[DATA SHOWN]
-- Begin --

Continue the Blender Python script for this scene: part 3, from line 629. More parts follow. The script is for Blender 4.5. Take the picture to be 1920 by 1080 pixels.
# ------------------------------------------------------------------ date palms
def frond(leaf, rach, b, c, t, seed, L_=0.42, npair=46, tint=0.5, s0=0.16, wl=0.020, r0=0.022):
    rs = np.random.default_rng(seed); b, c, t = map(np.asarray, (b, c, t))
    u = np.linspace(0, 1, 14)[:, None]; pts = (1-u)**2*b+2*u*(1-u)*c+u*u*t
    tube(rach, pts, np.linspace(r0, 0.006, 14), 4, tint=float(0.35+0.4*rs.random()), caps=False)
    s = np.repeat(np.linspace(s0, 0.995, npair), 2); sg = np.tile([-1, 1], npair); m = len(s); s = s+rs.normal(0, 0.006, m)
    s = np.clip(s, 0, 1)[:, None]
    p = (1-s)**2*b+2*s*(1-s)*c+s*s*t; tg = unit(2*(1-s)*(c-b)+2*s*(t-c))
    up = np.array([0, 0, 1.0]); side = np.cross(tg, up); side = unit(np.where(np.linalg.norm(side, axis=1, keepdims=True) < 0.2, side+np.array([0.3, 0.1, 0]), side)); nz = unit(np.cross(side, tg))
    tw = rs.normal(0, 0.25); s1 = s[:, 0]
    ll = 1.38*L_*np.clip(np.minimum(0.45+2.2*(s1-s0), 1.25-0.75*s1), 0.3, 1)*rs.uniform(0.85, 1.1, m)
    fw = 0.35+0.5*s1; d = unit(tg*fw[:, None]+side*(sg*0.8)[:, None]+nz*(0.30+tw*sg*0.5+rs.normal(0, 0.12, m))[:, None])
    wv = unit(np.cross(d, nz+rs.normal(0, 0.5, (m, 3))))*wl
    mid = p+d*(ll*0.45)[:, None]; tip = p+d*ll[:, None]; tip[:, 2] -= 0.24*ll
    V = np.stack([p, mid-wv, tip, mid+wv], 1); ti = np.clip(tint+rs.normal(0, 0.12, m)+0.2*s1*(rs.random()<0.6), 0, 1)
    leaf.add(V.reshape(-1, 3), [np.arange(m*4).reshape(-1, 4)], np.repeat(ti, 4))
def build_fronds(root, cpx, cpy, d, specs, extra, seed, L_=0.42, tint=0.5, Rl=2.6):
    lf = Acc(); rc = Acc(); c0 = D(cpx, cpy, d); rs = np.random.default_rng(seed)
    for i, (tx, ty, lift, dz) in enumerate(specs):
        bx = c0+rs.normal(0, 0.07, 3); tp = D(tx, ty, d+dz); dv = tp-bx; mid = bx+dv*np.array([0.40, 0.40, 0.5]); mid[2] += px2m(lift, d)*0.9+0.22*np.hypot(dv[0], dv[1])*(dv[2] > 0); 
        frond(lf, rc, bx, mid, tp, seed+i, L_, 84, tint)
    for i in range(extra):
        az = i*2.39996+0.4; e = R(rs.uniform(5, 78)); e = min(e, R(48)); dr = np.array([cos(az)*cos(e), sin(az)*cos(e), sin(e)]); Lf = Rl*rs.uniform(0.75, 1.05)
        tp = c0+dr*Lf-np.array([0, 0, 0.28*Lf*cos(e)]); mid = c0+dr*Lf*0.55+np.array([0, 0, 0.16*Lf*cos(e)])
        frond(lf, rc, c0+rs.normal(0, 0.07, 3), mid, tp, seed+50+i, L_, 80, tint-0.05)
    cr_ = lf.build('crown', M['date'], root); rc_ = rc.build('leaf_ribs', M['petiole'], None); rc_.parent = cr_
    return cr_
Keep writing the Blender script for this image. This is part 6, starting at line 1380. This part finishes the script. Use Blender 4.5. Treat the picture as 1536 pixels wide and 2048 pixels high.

-- End --

Which lines include the word "pixels"? Copy every one of them.

[TASK ANSWER]
Continue the Blender Python script for this scene: part 3, from line 629. More parts follow. The script is for Blender 4.5. Take the picture to be 1920 by 1080 pixels.
Keep writing the Blender script for this image. This is part 6, starting at line 1380. This part finishes the script. Use Blender 4.5. Treat the picture as 1536 pixels wide and 2048 pixels high.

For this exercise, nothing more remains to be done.